## Problem details
Return the full material exactly.

## Dataset content
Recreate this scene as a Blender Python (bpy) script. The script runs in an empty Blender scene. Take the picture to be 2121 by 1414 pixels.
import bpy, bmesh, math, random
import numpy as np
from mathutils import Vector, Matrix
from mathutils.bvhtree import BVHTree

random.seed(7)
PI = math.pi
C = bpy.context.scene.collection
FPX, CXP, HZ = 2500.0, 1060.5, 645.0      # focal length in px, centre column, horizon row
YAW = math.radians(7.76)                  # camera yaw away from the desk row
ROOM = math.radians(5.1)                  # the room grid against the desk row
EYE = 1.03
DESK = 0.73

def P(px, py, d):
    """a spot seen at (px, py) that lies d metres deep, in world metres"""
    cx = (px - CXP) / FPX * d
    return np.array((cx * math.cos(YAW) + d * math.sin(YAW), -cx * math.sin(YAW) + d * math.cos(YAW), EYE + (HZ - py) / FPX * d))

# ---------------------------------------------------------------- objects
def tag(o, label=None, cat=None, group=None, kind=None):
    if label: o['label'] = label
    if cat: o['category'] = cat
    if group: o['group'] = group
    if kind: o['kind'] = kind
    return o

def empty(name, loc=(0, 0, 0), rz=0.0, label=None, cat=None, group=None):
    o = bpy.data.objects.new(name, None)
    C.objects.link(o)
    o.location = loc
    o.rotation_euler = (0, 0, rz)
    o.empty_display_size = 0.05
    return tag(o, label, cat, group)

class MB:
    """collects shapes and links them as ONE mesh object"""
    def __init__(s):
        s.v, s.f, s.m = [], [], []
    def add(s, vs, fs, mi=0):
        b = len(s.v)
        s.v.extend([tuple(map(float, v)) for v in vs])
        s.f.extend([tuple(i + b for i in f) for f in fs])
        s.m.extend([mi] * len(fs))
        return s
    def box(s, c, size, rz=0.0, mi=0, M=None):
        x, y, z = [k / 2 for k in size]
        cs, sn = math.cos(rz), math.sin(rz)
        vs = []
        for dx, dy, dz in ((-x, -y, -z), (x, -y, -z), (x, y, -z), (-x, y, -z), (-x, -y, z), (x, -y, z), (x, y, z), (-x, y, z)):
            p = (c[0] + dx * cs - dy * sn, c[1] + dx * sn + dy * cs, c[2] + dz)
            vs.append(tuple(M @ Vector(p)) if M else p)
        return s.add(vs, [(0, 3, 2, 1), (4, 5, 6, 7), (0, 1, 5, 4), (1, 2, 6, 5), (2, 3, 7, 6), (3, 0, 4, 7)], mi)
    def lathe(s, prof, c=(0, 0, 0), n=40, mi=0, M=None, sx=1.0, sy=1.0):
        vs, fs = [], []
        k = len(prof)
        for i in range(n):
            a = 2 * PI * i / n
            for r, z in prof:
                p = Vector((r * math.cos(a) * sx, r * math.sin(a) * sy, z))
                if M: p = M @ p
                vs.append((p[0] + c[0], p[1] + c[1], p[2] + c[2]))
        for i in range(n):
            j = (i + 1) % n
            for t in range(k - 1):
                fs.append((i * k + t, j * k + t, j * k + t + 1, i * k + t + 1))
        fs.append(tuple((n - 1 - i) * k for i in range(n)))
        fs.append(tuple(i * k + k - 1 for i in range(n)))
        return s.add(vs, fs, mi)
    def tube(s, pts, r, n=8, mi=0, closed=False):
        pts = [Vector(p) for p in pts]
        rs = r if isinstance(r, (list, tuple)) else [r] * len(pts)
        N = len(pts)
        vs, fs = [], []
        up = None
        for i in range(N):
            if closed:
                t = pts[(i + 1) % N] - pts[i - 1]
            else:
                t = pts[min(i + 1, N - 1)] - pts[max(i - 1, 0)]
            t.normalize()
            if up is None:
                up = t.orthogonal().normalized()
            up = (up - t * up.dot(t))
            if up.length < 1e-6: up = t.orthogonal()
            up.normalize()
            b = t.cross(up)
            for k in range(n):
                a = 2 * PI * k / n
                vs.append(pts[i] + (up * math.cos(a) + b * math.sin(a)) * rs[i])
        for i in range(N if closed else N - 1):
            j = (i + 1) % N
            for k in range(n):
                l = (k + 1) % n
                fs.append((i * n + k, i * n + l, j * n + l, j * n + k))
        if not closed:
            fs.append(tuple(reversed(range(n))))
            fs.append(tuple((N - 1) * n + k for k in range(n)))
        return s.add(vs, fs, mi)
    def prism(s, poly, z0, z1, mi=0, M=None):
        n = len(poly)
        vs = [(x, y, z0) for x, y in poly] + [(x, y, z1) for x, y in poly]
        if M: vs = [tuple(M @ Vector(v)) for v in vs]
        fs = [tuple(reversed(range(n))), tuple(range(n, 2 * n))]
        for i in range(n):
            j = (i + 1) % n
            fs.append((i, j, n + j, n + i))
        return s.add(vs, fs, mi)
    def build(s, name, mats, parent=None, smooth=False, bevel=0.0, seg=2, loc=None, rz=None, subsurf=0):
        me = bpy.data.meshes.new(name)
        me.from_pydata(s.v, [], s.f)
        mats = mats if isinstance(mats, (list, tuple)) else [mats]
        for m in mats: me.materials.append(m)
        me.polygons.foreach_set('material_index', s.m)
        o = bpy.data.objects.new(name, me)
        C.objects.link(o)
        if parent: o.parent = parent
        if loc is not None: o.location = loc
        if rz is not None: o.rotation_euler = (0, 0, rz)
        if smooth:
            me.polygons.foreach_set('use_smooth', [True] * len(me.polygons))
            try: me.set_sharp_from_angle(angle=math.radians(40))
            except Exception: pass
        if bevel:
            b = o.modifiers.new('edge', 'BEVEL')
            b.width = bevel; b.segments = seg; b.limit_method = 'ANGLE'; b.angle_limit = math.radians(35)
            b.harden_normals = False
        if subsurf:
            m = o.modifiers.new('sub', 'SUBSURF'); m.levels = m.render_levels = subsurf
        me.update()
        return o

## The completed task
Recreate this scene as a Blender Python (bpy) script. The script runs in an empty Blender scene. Take the picture to be 2121 by 1414 pixels.
import bpy, bmesh, math, random
import numpy as np
from mathutils import Vector, Matrix
from mathutils.bvhtree import BVHTree

random.seed(7)
PI = math.pi
C = bpy.context.scene.collection
FPX, CXP, HZ = 2500.0, 1060.5, 645.0      # focal length in px, centre column, horizon row
YAW = math.radians(7.76)                  # camera yaw away from the desk row
ROOM = math.radians(5.1)                  # the room grid against the desk row
EYE = 1.03
DESK = 0.73

def P(px, py, d):
    """a spot seen at (px, py) that lies d metres deep, in world metres"""
    cx = (px - CXP) / FPX * d
    return np.array((cx * math.cos(YAW) + d * math.sin(YAW), -cx * math.sin(YAW) + d * math.cos(YAW), EYE + (HZ - py) / FPX * d))

# ---------------------------------------------------------------- objects
def tag(o, label=None, cat=None, group=None, kind=None):
    if label: o['label'] = label
    if cat: o['category'] = cat
    if group: o['group'] = group
    if kind: o['kind'] = kind
    return o

def empty(name, loc=(0, 0, 0), rz=0.0, label=None, cat=None, group=None):
    o = bpy.data.objects.new(name, None)
    C.objects.link(o)
    o.location = loc
    o.rotation_euler = (0, 0, rz)
    o.empty_display_size = 0.05
    return tag(o, label, cat, group)

class MB:
    """collects shapes and links them as ONE mesh object"""
    def __init__(s):
        s.v, s.f, s.m = [], [], []
    def add(s, vs, fs, mi=0):
        b = len(s.v)
        s.v.extend([tuple(map(float, v)) for v in vs])
        s.f.extend([tuple(i + b for i in f) for f in fs])
        s.m.extend([mi] * len(fs))
        return s
    def box(s, c, size, rz=0.0, mi=0, M=None):
        x, y, z = [k / 2 for k in size]
        cs, sn = math.cos(rz), math.sin(rz)
        vs = []
        for dx, dy, dz in ((-x, -y, -z), (x, -y, -z), (x, y, -z), (-x, y, -z), (-x, -y, z), (x, -y, z), (x, y, z), (-x, y, z)):
            p = (c[0] + dx * cs - dy * sn, c[1] + dx * sn + dy * cs, c[2] + dz)
            vs.append(tuple(M @ Vector(p)) if M else p)
        return s.add(vs, [(0, 3, 2, 1), (4, 5, 6, 7), (0, 1, 5, 4), (1, 2, 6, 5), (2, 3, 7, 6), (3, 0, 4, 7)], mi)
    def lathe(s, prof, c=(0, 0, 0), n=40, mi=0, M=None, sx=1.0, sy=1.0):
        vs, fs = [], []
        k = len(prof)
        for i in range(n):
            a = 2 * PI * i / n
            for r, z in prof:
                p = Vector((r * math.cos(a) * sx, r * math.sin(a) * sy, z))
                if M: p = M @ p
                vs.append((p[0] + c[0], p[1] + c[1], p[2] + c[2]))
        for i in range(n):
            j = (i + 1) % n
            for t in range(k - 1):
                fs.append((i * k + t, j * k + t, j * k + t + 1, i * k + t + 1))
        fs.append(tuple((n - 1 - i) * k for i in range(n)))
        fs.append(tuple(i * k + k - 1 for i in range(n)))
        return s.add(vs, fs, mi)
    def tube(s, pts, r, n=8, mi=0, closed=False):
        pts = [Vector(p) for p in pts]
        rs = r if isinstance(r, (list, tuple)) else [r] * len(pts)
        N = len(pts)
        vs, fs = [], []
        up = None
        for i in range(N):
            if closed:
                t = pts[(i + 1) % N] - pts[i - 1]
            else:
                t = pts[min(i + 1, N - 1)] - pts[max(i - 1, 0)]
            t.normalize()
            if up is None:
                up = t.orthogonal().normalized()
            up = (up - t * up.dot(t))
            if up.length < 1e-6: up = t.orthogonal()
            up.normalize()
            b = t.cross(up)
            for k in range(n):
                a = 2 * PI * k / n
                vs.append(pts[i] + (up * math.cos(a) + b * math.sin(a)) * rs[i])
        for i in range(N if closed else N - 1):
            j = (i + 1) % N
            for k in range(n):
                l = (k + 1) % n
                fs.append((i * n + k, i * n + l, j * n + l, j * n + k))
        if not closed:
            fs.append(tuple(reversed(range(n))))
            fs.append(tuple((N - 1) * n + k for k in range(n)))
        return s.add(vs, fs, mi)
    def prism(s, poly, z0, z1, mi=0, M=None):
        n = len(poly)
        vs = [(x, y, z0) for x, y in poly] + [(x, y, z1) for x, y in poly]
        if M: vs = [tuple(M @ Vector(v)) for v in vs]
        fs = [tuple(reversed(range(n))), tuple(range(n, 2 * n))]
        for i in range(n):
            j = (i + 1) % n
            fs.append((i, j, n + j, n + i))
        return s.add(vs, fs, mi)
    def build(s, name, mats, parent=None, smooth=False, bevel=0.0, seg=2, loc=None, rz=None, subsurf=0):
        me = bpy.data.meshes.new(name)
        me.from_pydata(s.v, [], s.f)
        mats = mats if isinstance(mats, (list, tuple)) else [mats]
        for m in mats: me.materials.append(m)
        me.polygons.foreach_set('material_index', s.m)
        o = bpy.data.objects.new(name, me)
        C.objects.link(o)
        if parent: o.parent = parent
        if loc is not None: o.location = loc
        if rz is not None: o.rotation_euler = (0, 0, rz)
        if smooth:
            me.polygons.foreach_set('use_smooth', [True] * len(me.polygons))
            try: me.set_sharp_from_angle(angle=math.radians(40))
            except Exception: pass
        if bevel:
            b = o.modifiers.new('edge', 'BEVEL')
            b.width = bevel; b.segments = seg; b.limit_method = 'ANGLE'; b.angle_limit = math.radians(35)
            b.harden_normals = False
        if subsurf:
            m = o.modifiers.new('sub', 'SUBSURF'); m.levels = m.render_levels = subsurf
        me.update()
        return o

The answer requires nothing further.